Output the material below in full, exactly as it is.

▶ _Given material_
=======

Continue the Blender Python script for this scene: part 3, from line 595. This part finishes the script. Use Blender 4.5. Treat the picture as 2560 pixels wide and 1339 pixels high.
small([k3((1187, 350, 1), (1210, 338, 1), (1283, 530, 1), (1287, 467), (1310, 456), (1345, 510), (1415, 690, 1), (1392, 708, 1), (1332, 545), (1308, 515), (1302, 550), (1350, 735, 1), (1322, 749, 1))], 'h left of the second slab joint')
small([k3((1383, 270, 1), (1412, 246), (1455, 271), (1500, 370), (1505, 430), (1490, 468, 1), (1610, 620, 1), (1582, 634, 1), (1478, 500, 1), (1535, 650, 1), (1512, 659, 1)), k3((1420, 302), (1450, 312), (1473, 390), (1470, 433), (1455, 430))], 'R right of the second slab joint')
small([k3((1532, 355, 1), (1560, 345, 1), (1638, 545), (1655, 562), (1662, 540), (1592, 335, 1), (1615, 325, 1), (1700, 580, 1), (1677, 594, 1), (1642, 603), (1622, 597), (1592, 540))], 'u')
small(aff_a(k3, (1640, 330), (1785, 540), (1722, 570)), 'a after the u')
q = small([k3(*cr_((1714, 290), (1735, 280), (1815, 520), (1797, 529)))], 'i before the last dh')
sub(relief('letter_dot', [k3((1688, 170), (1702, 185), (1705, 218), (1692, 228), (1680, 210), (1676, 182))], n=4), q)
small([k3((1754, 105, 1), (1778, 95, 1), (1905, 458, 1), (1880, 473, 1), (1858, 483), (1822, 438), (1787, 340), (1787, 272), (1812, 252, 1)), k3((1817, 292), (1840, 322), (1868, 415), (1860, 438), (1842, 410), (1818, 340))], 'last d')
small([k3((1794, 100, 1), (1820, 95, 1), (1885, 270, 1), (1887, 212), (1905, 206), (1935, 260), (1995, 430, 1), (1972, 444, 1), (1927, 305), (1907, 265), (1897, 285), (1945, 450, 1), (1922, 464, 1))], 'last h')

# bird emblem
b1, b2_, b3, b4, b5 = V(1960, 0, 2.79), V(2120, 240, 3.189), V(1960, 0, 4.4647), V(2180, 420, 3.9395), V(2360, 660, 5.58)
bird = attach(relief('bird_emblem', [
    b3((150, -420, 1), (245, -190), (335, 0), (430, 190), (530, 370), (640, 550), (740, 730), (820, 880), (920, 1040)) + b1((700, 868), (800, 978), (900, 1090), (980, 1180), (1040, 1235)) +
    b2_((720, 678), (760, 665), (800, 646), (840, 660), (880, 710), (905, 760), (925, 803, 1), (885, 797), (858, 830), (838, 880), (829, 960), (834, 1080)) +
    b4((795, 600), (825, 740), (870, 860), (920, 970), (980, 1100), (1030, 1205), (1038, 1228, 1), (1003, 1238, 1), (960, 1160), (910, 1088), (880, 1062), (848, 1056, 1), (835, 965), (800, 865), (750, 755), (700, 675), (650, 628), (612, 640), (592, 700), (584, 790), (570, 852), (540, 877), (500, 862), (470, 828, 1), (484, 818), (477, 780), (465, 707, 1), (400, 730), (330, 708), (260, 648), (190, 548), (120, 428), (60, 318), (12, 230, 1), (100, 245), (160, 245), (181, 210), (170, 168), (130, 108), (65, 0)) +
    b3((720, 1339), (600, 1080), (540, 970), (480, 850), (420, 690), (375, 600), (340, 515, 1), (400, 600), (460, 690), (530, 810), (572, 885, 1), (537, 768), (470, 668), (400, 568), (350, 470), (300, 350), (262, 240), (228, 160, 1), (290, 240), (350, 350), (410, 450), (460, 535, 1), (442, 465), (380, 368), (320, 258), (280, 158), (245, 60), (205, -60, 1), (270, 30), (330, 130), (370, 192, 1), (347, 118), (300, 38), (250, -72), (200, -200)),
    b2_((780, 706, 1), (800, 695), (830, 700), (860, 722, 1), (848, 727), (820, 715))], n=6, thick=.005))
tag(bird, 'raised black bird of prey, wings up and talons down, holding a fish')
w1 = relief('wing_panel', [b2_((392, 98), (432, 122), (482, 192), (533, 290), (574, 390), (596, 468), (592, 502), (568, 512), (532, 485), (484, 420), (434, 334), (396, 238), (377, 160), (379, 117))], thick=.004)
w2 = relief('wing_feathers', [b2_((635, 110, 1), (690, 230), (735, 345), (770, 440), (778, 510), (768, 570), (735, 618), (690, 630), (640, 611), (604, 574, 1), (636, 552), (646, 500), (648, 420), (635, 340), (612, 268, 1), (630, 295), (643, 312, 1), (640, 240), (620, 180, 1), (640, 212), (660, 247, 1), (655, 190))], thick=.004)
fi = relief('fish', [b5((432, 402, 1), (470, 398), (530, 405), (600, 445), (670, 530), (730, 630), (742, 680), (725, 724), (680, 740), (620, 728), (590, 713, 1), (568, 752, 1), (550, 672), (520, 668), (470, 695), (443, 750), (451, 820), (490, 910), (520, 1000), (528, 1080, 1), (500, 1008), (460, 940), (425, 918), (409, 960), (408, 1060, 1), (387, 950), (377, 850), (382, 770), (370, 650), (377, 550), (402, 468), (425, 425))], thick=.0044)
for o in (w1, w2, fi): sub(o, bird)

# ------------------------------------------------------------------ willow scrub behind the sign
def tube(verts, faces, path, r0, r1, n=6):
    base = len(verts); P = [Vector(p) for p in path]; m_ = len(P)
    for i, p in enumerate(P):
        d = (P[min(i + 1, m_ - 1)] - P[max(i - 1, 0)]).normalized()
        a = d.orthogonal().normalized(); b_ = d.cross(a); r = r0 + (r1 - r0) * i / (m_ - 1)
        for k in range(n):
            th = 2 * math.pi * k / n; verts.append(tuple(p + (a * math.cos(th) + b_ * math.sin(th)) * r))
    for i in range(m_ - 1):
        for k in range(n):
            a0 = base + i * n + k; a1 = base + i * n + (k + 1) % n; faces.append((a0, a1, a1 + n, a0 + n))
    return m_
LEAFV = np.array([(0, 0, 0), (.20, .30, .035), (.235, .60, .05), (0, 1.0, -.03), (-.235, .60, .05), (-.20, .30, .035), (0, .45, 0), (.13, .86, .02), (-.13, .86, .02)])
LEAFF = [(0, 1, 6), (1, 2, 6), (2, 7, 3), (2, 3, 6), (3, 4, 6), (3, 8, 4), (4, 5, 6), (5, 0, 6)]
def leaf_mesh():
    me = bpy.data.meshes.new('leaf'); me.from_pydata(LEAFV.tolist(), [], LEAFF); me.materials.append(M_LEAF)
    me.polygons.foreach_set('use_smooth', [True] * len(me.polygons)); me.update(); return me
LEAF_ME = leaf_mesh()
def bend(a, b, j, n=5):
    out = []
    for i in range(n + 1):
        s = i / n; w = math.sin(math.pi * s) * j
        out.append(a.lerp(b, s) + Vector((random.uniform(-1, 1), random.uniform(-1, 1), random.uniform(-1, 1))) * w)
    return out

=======

▶ _Output_
Continue the Blender Python script for this scene: part 3, from line 595. This part finishes the script. Use Blender 4.5. Treat the picture as 2560 pixels wide and 1339 pixels high.
small([k3((1187, 350, 1), (1210, 338, 1), (1283, 530, 1), (1287, 467), (1310, 456), (1345, 510), (1415, 690, 1), (1392, 708, 1), (1332, 545), (1308, 515), (1302, 550), (1350, 735, 1), (1322, 749, 1))], 'h left of the second slab joint')
small([k3((1383, 270, 1), (1412, 246), (1455, 271), (1500, 370), (1505, 430), (1490, 468, 1), (1610, 620, 1), (1582, 634, 1), (1478, 500, 1), (1535, 650, 1), (1512, 659, 1)), k3((1420, 302), (1450, 312), (1473, 390), (1470, 433), (1455, 430))], 'R right of the second slab joint')
small([k3((1532, 355, 1), (1560, 345, 1), (1638, 545), (1655, 562), (1662, 540), (1592, 335, 1), (1615, 325, 1), (1700, 580, 1), (1677, 594, 1), (1642, 603), (1622, 597), (1592, 540))], 'u')
small(aff_a(k3, (1640, 330), (1785, 540), (1722, 570)), 'a after the u')
q = small([k3(*cr_((1714, 290), (1735, 280), (1815, 520), (1797, 529)))], 'i before the last dh')
sub(relief('letter_dot', [k3((1688, 170), (1702, 185), (1705, 218), (1692, 228), (1680, 210), (1676, 182))], n=4), q)
small([k3((1754, 105, 1), (1778, 95, 1), (1905, 458, 1), (1880, 473, 1), (1858, 483), (1822, 438), (1787, 340), (1787, 272), (1812, 252, 1)), k3((1817, 292), (1840, 322), (1868, 415), (1860, 438), (1842, 410), (1818, 340))], 'last d')
small([k3((1794, 100, 1), (1820, 95, 1), (1885, 270, 1), (1887, 212), (1905, 206), (1935, 260), (1995, 430, 1), (1972, 444, 1), (1927, 305), (1907, 265), (1897, 285), (1945, 450, 1), (1922, 464, 1))], 'last h')

# bird emblem
b1, b2_, b3, b4, b5 = V(1960, 0, 2.79), V(2120, 240, 3.189), V(1960, 0, 4.4647), V(2180, 420, 3.9395), V(2360, 660, 5.58)
bird = attach(relief('bird_emblem', [
    b3((150, -420, 1), (245, -190), (335, 0), (430, 190), (530, 370), (640, 550), (740, 730), (820, 880), (920, 1040)) + b1((700, 868), (800, 978), (900, 1090), (980, 1180), (1040, 1235)) +
    b2_((720, 678), (760, 665), (800, 646), (840, 660), (880, 710), (905, 760), (925, 803, 1), (885, 797), (858, 830), (838, 880), (829, 960), (834, 1080)) +
    b4((795, 600), (825, 740), (870, 860), (920, 970), (980, 1100), (1030, 1205), (1038, 1228, 1), (1003, 1238, 1), (960, 1160), (910, 1088), (880, 1062), (848, 1056, 1), (835, 965), (800, 865), (750, 755), (700, 675), (650, 628), (612, 640), (592, 700), (584, 790), (570, 852), (540, 877), (500, 862), (470, 828, 1), (484, 818), (477, 780), (465, 707, 1), (400, 730), (330, 708), (260, 648), (190, 548), (120, 428), (60, 318), (12, 230, 1), (100, 245), (160, 245), (181, 210), (170, 168), (130, 108), (65, 0)) +
    b3((720, 1339), (600, 1080), (540, 970), (480, 850), (420, 690), (375, 600), (340, 515, 1), (400, 600), (460, 690), (530, 810), (572, 885, 1), (537, 768), (470, 668), (400, 568), (350, 470), (300, 350), (262, 240), (228, 160, 1), (290, 240), (350, 350), (410, 450), (460, 535, 1), (442, 465), (380, 368), (320, 258), (280, 158), (245, 60), (205, -60, 1), (270, 30), (330, 130), (370, 192, 1), (347, 118), (300, 38), (250, -72), (200, -200)),
    b2_((780, 706, 1), (800, 695), (830, 700), (860, 722, 1), (848, 727), (820, 715))], n=6, thick=.005))
tag(bird, 'raised black bird of prey, wings up and talons down, holding a fish')
w1 = relief('wing_panel', [b2_((392, 98), (432, 122), (482, 192), (533, 290), (574, 390), (596, 468), (592, 502), (568, 512), (532, 485), (484, 420), (434, 334), (396, 238), (377, 160), (379, 117))], thick=.004)
w2 = relief('wing_feathers', [b2_((635, 110, 1), (690, 230), (735, 345), (770, 440), (778, 510), (768, 570), (735, 618), (690, 630), (640, 611), (604, 574, 1), (636, 552), (646, 500), (648, 420), (635, 340), (612, 268, 1), (630, 295), (643, 312, 1), (640, 240), (620, 180, 1), (640, 212), (660, 247, 1), (655, 190))], thick=.004)
fi = relief('fish', [b5((432, 402, 1), (470, 398), (530, 405), (600, 445), (670, 530), (730, 630), (742, 680), (725, 724), (680, 740), (620, 728), (590, 713, 1), (568, 752, 1), (550, 672), (520, 668), (470, 695), (443, 750), (451, 820), (490, 910), (520, 1000), (528, 1080, 1), (500, 1008), (460, 940), (425, 918), (409, 960), (408, 1060, 1), (387, 950), (377, 850), (382, 770), (370, 650), (377, 550), (402, 468), (425, 425))], thick=.0044)
for o in (w1, w2, fi): sub(o, bird)

# ------------------------------------------------------------------ willow scrub behind the sign
def tube(verts, faces, path, r0, r1, n=6):
    base = len(verts); P = [Vector(p) for p in path]; m_ = len(P)
    for i, p in enumerate(P):
        d = (P[min(i + 1, m_ - 1)] - P[max(i - 1, 0)]).normalized()
        a = d.orthogonal().normalized(); b_ = d.cross(a); r = r0 + (r1 - r0) * i / (m_ - 1)
        for k in range(n):
            th = 2 * math.pi * k / n; verts.append(tuple(p + (a * math.cos(th) + b_ * math.sin(th)) * r))
    for i in range(m_ - 1):
        for k in range(n):
            a0 = base + i * n + k; a1 = base + i * n + (k + 1) % n; faces.append((a0, a1, a1 + n, a0 + n))
    return m_
LEAFV = np.array([(0, 0, 0), (.20, .30, .035), (.235, .60, .05), (0, 1.0, -.03), (-.235, .60, .05), (-.20, .30, .035), (0, .45, 0), (.13, .86, .02), (-.13, .86, .02)])
LEAFF = [(0, 1, 6), (1, 2, 6), (2, 7, 3), (2, 3, 6), (3, 4, 6), (3, 8, 4), (4, 5, 6), (5, 0, 6)]
def leaf_mesh():
    me = bpy.data.meshes.new('leaf'); me.from_pydata(LEAFV.tolist(), [], LEAFF); me.materials.append(M_LEAF)
    me.polygons.foreach_set('use_smooth', [True] * len(me.polygons)); me.update(); return me
LEAF_ME = leaf_mesh()
def bend(a, b, j, n=5):
    out = []
    for i in range(n + 1):
        s = i / n; w = math.sin(math.pi * s) * j
        out.append(a.lerp(b, s) + Vector((random.uniform(-1, 1), random.uniform(-1, 1), random.uniform(-1, 1))) * w)
    return out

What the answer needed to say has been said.